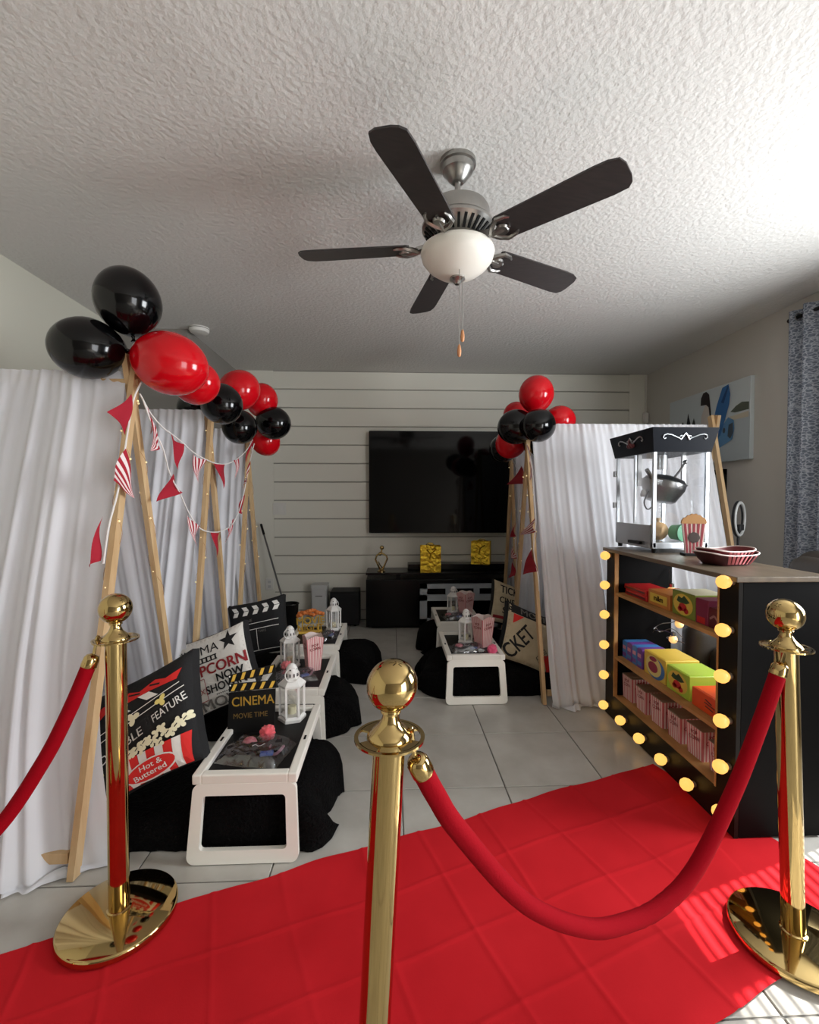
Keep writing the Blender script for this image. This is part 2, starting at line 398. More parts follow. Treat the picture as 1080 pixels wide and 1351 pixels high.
# ================================================================ television, console and the things along the back wall
tv = thing('television', 'large wall-mounted black flat television on white shiplap wall', 'television', (0.72, 4.72, 0.93))
obj('casing', MB().bevel_box((0, 0.03, 0.53), (1.90, 0.05, 1.06), 0.006), M_black, tv)
obj('screen', MB().box((0, 0.002, 0.533), (1.876, 0.008, 1.035)), M_tvblk, tv)
obj('wall_bracket', MB().box((0, 0.072, 0.53), (0.5, 0.036, 0.4)), M_blackm, tv)
con = thing('media_console', 'long black media console with raised glossy shelf under the television', 'console', (0.62, 4.62, 0))
obj('body', MB().bevel_box((-0.02, 0.0, 0.255), (1.70, 0.30, 0.47), 0.006), M_black, con)
obj('plinth', MB().box((-0.02, 0.01, 0.012), (1.6, 0.24, 0.024)), M_blackm, con)
obj('top_shelf', MB().bevel_box((0.0, -0.01, 0.552), (1.74, 0.34, 0.022), 0.003), M_black, con)
obj('shelf_post', MB().box((-0.55, 0.0, 0.515), (0.04, 0.2, 0.055)), M_blackm, con)
obj('shelf_post', MB().box((0.6, 0.0, 0.515), (0.04, 0.2, 0.055)), M_blackm, con)
obj('riser', MB().bevel_box((0.20, 0.06, 0.593), (1.30, 0.17, 0.058), 0.004), M_black, con)
obj('console_door', MB().bevel_box((-0.60, -0.155, 0.255), (0.50, 0.012, 0.44), 0.003), M_black, con)
# white frame with slots in front of the console
fr = thing('fireplace_frame', 'white front panel with row of slots standing before black console', 'panel', (0.70, 4.44, 0.02))
pn = MB(); wv, hv = 0.84, 0.43
pn.box((-wv/2+0.035, 0, hv/2), (0.07, 0.03, hv)); pn.box((wv/2-0.035, 0, hv/2), (0.07, 0.03, hv))
pn.box((0, 0, 0.045), (wv, 0.03, 0.09)); pn.box((0, 0, hv-0.022), (wv, 0.03, 0.044)); pn.box((0, 0, hv-0.135), (wv, 0.03, 0.06))
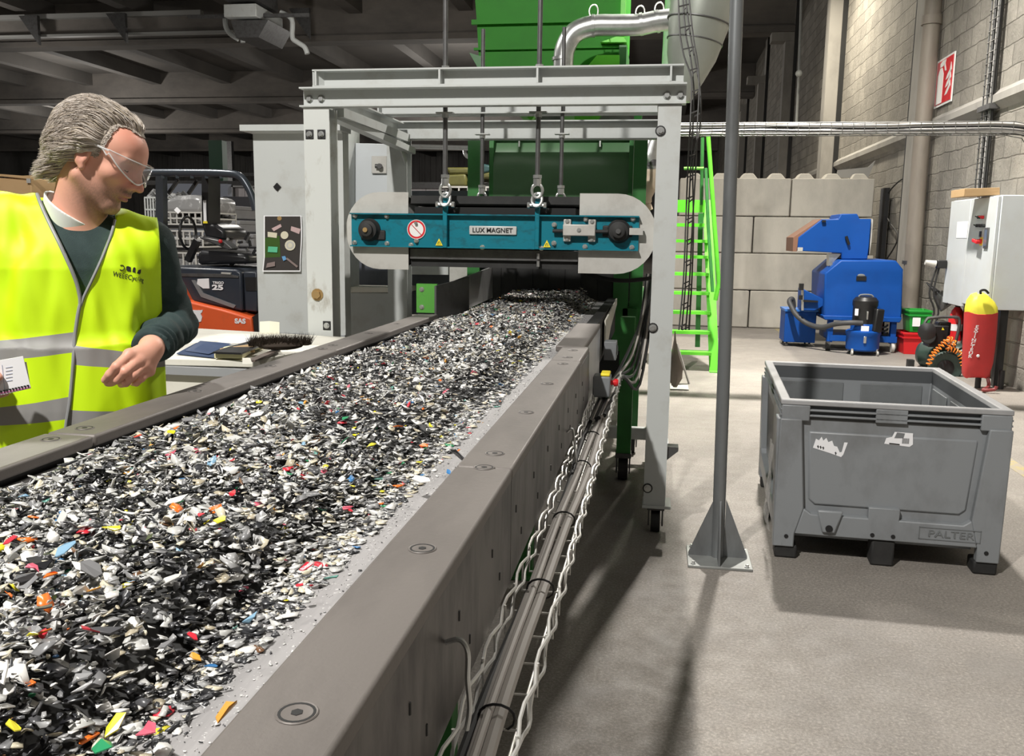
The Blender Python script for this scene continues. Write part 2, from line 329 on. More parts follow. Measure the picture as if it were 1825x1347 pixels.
for i in range(7):
    y=9.12+.03*i; q=MB().tube(smoothpath([(3.55+.01*i,y,2.2),(3.56,y+.02,1.5),(3.55+.006*i,y,1.0),(3.56+.01*i,y-.02,.7),(3.6,y-.05+.02*i,.45)],4),.013,6); ob('cable',q,[rubber,MATS['grey_cable']][i%2],vt)
ob('clamp',MB().box(3.52,3.79,9.08,9.34,1.0,1.03).box(3.52,3.79,9.08,9.34,1.7,1.73),galv,vt)
ob('wall_cable',MB().tube(smoothpath([P(x,y,X=3.72) for x,y in ((1614,316),(1600,325),(1583,345),(1577,372),(1585,395),(1600,418),(1594,440),(1577,466))],5),.012,6),rubber,label='thin black cable curving down the block wall above the blue machine',cat='cable')
cc=P(1424,131,X=3.3); ob('wall_conduit',MB().tube([P(1428,0,X=3.42),P(1424,131,X=3.42),P(1419,230,X=3.42)],.035,8).sph(cc,.09),white,label='pale conduit with a small knob fixed to the far concrete column',cat='conduit')
# ============================================================ CONVEYOR
ZR=1.14
rail=mat('worn_steel_rail',(.165,.148,.136),.55,.25,dirt=(.095,.085,.078),damt=.7,dscale=6,stretch=(1,.35,1),lo=.4,hi=.7,bmp=.15,bscale=90)
side=mat('streaked_steel_side',(.13,.12,.112),.45,.6,dirt=(.035,.03,.028),damt=.9,dscale=6,stretch=(1,1.6,.55),lo=.42,hi=.62)
m,t,b=nt('dusty_belt'); v=coords(t); b.inputs['Roughness'].default_value=.6
c=mixc(t,ramp(t,noise(t,coords(t,(9,.6,1)),3,6,.7),[(.4,0),(.65,.7)]),(.30,.29,.29),(.19,.185,.185))
c=mixc(t,ramp(t,noise(t,v,120,2,.8),[(.62,0),(.7,.8)]),c,(.62,.61,.6)); t.links.new(c,b.inputs['Base Color']); belt=m
cv=root('belt_conveyor',(-.72,3,0),'long waist-high steel belt conveyor carrying the shredded plastic under the magnet','conveyor')
ob('belt',MB().box(-1.12,-.32,-1.2,6.25,1.085,1.10),belt,cv)
for (y0,y1,x0,x1,zz) in ((-1.2,1.523,-.345,-.243,ZR),(1.527,2.93,-.345,-.243,ZR),(2.934,3.32,-.345,-.245,ZR),(3.33,4.22,-.372,-.262,ZR)):
    ob('rail_cap',MB().box(x0,x1,y0,y1,zz-.024,zz),rail,cv,bev=.005)
for (y0,y1) in ((-1.2,1.60),(1.606,2.98),(2.986,4.46)):
    ob('rail_cap',MB().box(-1.214,-1.105,y0,y1,ZR-.024,ZR),rail,cv,bev=.006)
    ob('rail_gap_shade',MB().box(-1.14,-1.13,y0,y1,1.09,ZR-.022),black,cv)  # black strip standing in for the shadow gap below the rail
for (y0,y1) in ((-1.2,1.523),(1.527,3.32)):
    q=MB().box(-.250,-.244,y0,y1,.93,ZR-.02).box(-.3,-.25,y0,y1,.93,.936)
    ob('side_panel',q,side,cv)
q=MB().box(-.268,-.262,3.33,4.22,.80,ZR-.02); ob('side_panel',q,steel,cv)
q=MB().box(-.35,-.344,-1.2,4.2,.7,1.1).box(-1.14,-1.134,-1.2,4.4,.7,1.1); ob('inner_frame',q,dsteel,cv)
q=MB().box(-1.214,-1.206,-1.2,4.46,.93,ZR-.02); ob('side_panel',q,side,cv)
# low end section beyond the rails
q=MB().box(-.34,-.30,4.23,6.25,1.10,1.125).box(-.30,-.285,4.23,6.2,.9,1.125); ob('end_strip',q,rubber,cv)
q=MB().prism([(-.275,4.75,1.105),(-.275,6.0,1.14),(-.275,6.0,1.10),(-.275,5.3,1.02),(-.275,4.8,.90)],(.008,0,0)); ob('splash_plate',q,cream,cv)
q=MB().prism([(-1.165,4.62,1.10),(-1.165,4.62,1.275),(-1.10,5.15,1.30),(-1.10,5.15,1.10)],(.01,0,0)); ob('deflector_plate',q,dsteel,cv)
q=MB().prism([(-1.13,4.95,1.10),(-1.13,4.95,1.29),(-1.10,5.9,1.335),(-1.10,5.9,1.13)],(.01,0,0)); ob('deflector_plate',q,steel,cv)
a=P(738,512,Y=4.72); q=MB().box(-1.285,-1.172,4.70,4.73,1.125,1.28); gp=ob('bracket_plate',q,mat('mid_green_paint',(.09,.33,.05),.45,dirt=(.05,.1,.03),damt=.6,dscale=30,lo=.6,hi=.7),cv)
for z in (1.155,1.25): bolt((-1.255,4.70,z),.009,(0,-1,0),gp)
# countersunk bolts
def ringbolt(p,parent):
    q=MB(); p=Vector(p); q.lathe(p,[(.004,-.001),(.004,.0008),(.0165,.0008),(.018,.0015),(.019,.0005)],n=20).mt(1).lathe(p+Vector((0,0,.0002)),[(.014,.0),(.014,.0009),(.0165,.0009),(.0165,0)],n=20).lathe(p+Vector((0,0,.0006)),[(.0055,0),(.0055,.0008)],n=6)
    ob('bolt',q,[rail,ink],parent)
for px,py in ((540,1272),(757,978),(862,833),(880,808),(938,735)):
    a=P(px,py,Z=ZR); ringbolt((-.293,a.y,ZR),cv)
for y in (2.45,2.85,3.01,3.2): ringbolt((-.295,y,ZR),cv)
for px,py in ((95,783),(156,763),(341,697),(475,652),(564,621),(585,615),(652,594),(705,577)):
    a=P(px,py,Z=ZR); ringbolt((-1.165,a.y,ZR),cv)
# slots in the side panel
for i in range(11):
    for z in (1.05,.985):
        y=.62+.24*i+(.07 if z<1 else 0)
        ob('slot',MB().cyl((-.2445,y,z-.007),(-.2445,y,z+.007),.0024,n=8),ink,cv)
ob('hook',MB().tube(smoothpath([(-.243,1.02,1.05),(-.225,1.02,1.055),(-.215,1.02,1.04),(-.217,1.03,1.0),(-.214,1.03,.96),(-.218,1.03,.93)],4),.0035,8),galv,cv)
ob('hook',MB().tube(smoothpath([(-.243,2.52,.99),(-.228,2.52,1.0),(-.222,2.52,.97),(-.216,2.53,.9)],4),.0035,8),galv,cv)
for y in (.15,2.3,3.9):
    ob('support_leg',MB().box(-.60,-.52,y-.04,y+.04,0,1.08).box(-.62,-.50,y-.07,y+.07,0,.015),shaded_green,cv,bev=.004)
    ob('support_leg',MB().box(-1.08,-1.0,y-.04,y+.04,0,1.08).box(-1.14,-.94,y-.1,y+.1,0,.015),shaded_green,cv,bev=.004)
    ob('cross_bar',MB().box(-1.0,-.60,y-.03,y+.03,.35,.43),shaded_green,cv)
ob('return_belt',MB().box(-1.08,-.42,-1.2,6.2,.82,.83),rubber,cv)
for i in range(7): ob('roller',MB().cyl((-1.1,-.6+i,.87),(-.38,-.6+i,.87),.04,n=14),dsteel,cv)
gm=MB()
a0=P(925,1010,X=-.36); 
for i in range(6): gm.tube([(-.36,1.75,.86-.02*i),(-.36,2.4,.86-.02*i)],.003,5)
for i in range(17): gm.tube([(-.36,1.75+.04*i,.74),(-.36,1.75+.04*i,.88)],.003,5)
ob('mesh_guard',gm,shaded_green,cv)
# ---- emergency stop box on the side
a=P(1078,668,X=-.2); es=root('emergency_stop_box',(-.2,a.y,a.z),'small grey and yellow control box with a red button fixed to the conveyor side','control box')
y=a.y; z=a.z
ob('housing',MB().box(-.245,-.175,y-.05,y+.05,z-.085,z+.0),grey,es,bev=.006)
ob('cover',MB().box(-.215,-.178,y-.045,y+.045,z+.0,z+.012),yellow,es,bev=.004)
ob('button',MB().lathe((-.175,y,z-.03),[(.010,0),(.010,.012),(.016,.014),(.016,.024),(.012,.03)],(1,0,0),16),red,es)
ob('cable_gland',MB().cyl((-.205,y,z-.1),(-.205,y,z-.14),.014,n=10),mat('light_plastic',(.6,.6,.58),.5),es)
# junction box further on
ob('junction_box',MB().box(-.25,-.19,4.35,4.45,.95,1.04).cyl((-.19,4.40,.995),(-.185,4.40,.995),.025,n=14),grey,label='small grey junction box on the conveyor side beyond the yellow topped control box',cat='junction box',bev=.004)
# ---- cable tray along the conveyor
tz=.862; tw=root('wire_cable_tray',(-.2,2.5,tz),'wire mesh cable tray holding thick grey cables along the side of the conveyor','cable tray')
q=MB()
def wav(x,z,ph,n=150,y0=-.6,y1=4.2):
    return [(x+.004*math.sin(i*1.25+ph),y0+(y1-y0)*i/n,z+.006*math.cos(i*1.25+ph)) for i in range(n+1)]
wirem=mat('zinc_wire',(.66,.65,.62),.4,.5)
for x,z,ph in ((-.240,tz+.052,0),(-.240,tz+.02,2),(-.156,tz+.052,1),(-.156,tz+.02,3)): q.tube(wav(x,z,ph),.0030,6)
for x in (-.225,-.198,-.172): q.tube([(x,-.6,tz),(x,4.2,tz)],.0025,6)
for i in range(48):
    y=-.55+.1*i; q.tube([(-.240,y,tz+.055),(-.240,y,tz+.002),(-.156,y,tz+.002),(-.156,y,tz+.055)],.0024,6)
ob('wire_basket',q,wirem,tw)
gc=mat('pale_grey_cable',(.47,.44,.41),.55)
def cab(fx,r,zo): return MB().tube(smoothpath([(fx(i*.22),-.6+i*.22,tz+zo+.004*math.sin(i*1.7)) for i in range(20)],4),r,8)
ob('cable',cab(lambda y:-.212+.008*math.sin(y*2.1),.0095,.014),gc,tw)
ob('cable',cab(lambda y:-.188+.010*math.sin(y*2.1+.6),.0105,.016),gc,tw)
ob('cable',cab(lambda y:-.200+.012*math.sin(y*1.3+2),.0065,.026),gc,tw)
ob('cable',cab(lambda y:-.226+.005*math.sin(y*3),.007,.012),rubber,tw)
for y in (1.15,1.62,2.05,2.55,2.95): ob('cable_tie',MB().tube([(-.200+.026*math.cos(a_),y,tz+.019+.020*math.sin(a_)) for a_ in [2*PI*i/14 for i in range(14)]],.0022,5,closed=True),black,tw)
for i in range(6):
    x=-.225+.010*i; ob('cable',MB().tube(smoothpath([(x,3.2,tz+.02+.005*i),(x+.01,3.8,tz+.03),(-.19+.008*i,4.3,.88),(-.14+.012*i,4.9,.95-.04*i),(-.10+.016*i,5.6,1.05+.03*i),(-.08+.012*i,6.0,1.3)],5),.008,6),[black,gc,rubber][i%3],tw)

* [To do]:
Repeat, with no pictures, each line from the beginning of the data through the line containing "pn.box((0, 0, 0.045), (wv, 0.03, 0.09));", inclusive.

* [Reply to the task]:
Keep writing the Blender script for this image. This is part 2, starting at line 398. More parts follow. Treat the picture as 1080 pixels wide and 1351 pixels high.
# ================================================================ television, console and the things along the back wall
tv = thing('television', 'large wall-mounted black flat television on white shiplap wall', 'television', (0.72, 4.72, 0.93))
obj('casing', MB().bevel_box((0, 0.03, 0.53), (1.90, 0.05, 1.06), 0.006), M_black, tv)
obj('screen', MB().box((0, 0.002, 0.533), (1.876, 0.008, 1.035)), M_tvblk, tv)
obj('wall_bracket', MB().box((0, 0.072, 0.53), (0.5, 0.036, 0.4)), M_blackm, tv)
con = thing('media_console', 'long black media console with raised glossy shelf under the television', 'console', (0.62, 4.62, 0))
obj('body', MB().bevel_box((-0.02, 0.0, 0.255), (1.70, 0.30, 0.47), 0.006), M_black, con)
obj('plinth', MB().box((-0.02, 0.01, 0.012), (1.6, 0.24, 0.024)), M_blackm, con)
obj('top_shelf', MB().bevel_box((0.0, -0.01, 0.552), (1.74, 0.34, 0.022), 0.003), M_black, con)
obj('shelf_post', MB().box((-0.55, 0.0, 0.515), (0.04, 0.2, 0.055)), M_blackm, con)
obj('shelf_post', MB().box((0.6, 0.0, 0.515), (0.04, 0.2, 0.055)), M_blackm, con)
obj('riser', MB().bevel_box((0.20, 0.06, 0.593), (1.30, 0.17, 0.058), 0.004), M_black, con)
obj('console_door', MB().bevel_box((-0.60, -0.155, 0.255), (0.50, 0.012, 0.44), 0.003), M_black, con)
# white frame with slots in front of the console
fr = thing('fireplace_frame', 'white front panel with row of slots standing before black console', 'panel', (0.70, 4.44, 0.02))
pn = MB(); wv, hv = 0.84, 0.43
pn.box((-wv/2+0.035, 0, hv/2), (0.07, 0.03, hv)); pn.box((wv/2-0.035, 0, hv/2), (0.07, 0.03, hv))
pn.box((0, 0, 0.045), (wv, 0.03, 0.09)); pn.box((0, 0, hv-0.022), (wv, 0.03, 0.044)); pn.box((0, 0, hv-0.135), (wv, 0.03, 0.06))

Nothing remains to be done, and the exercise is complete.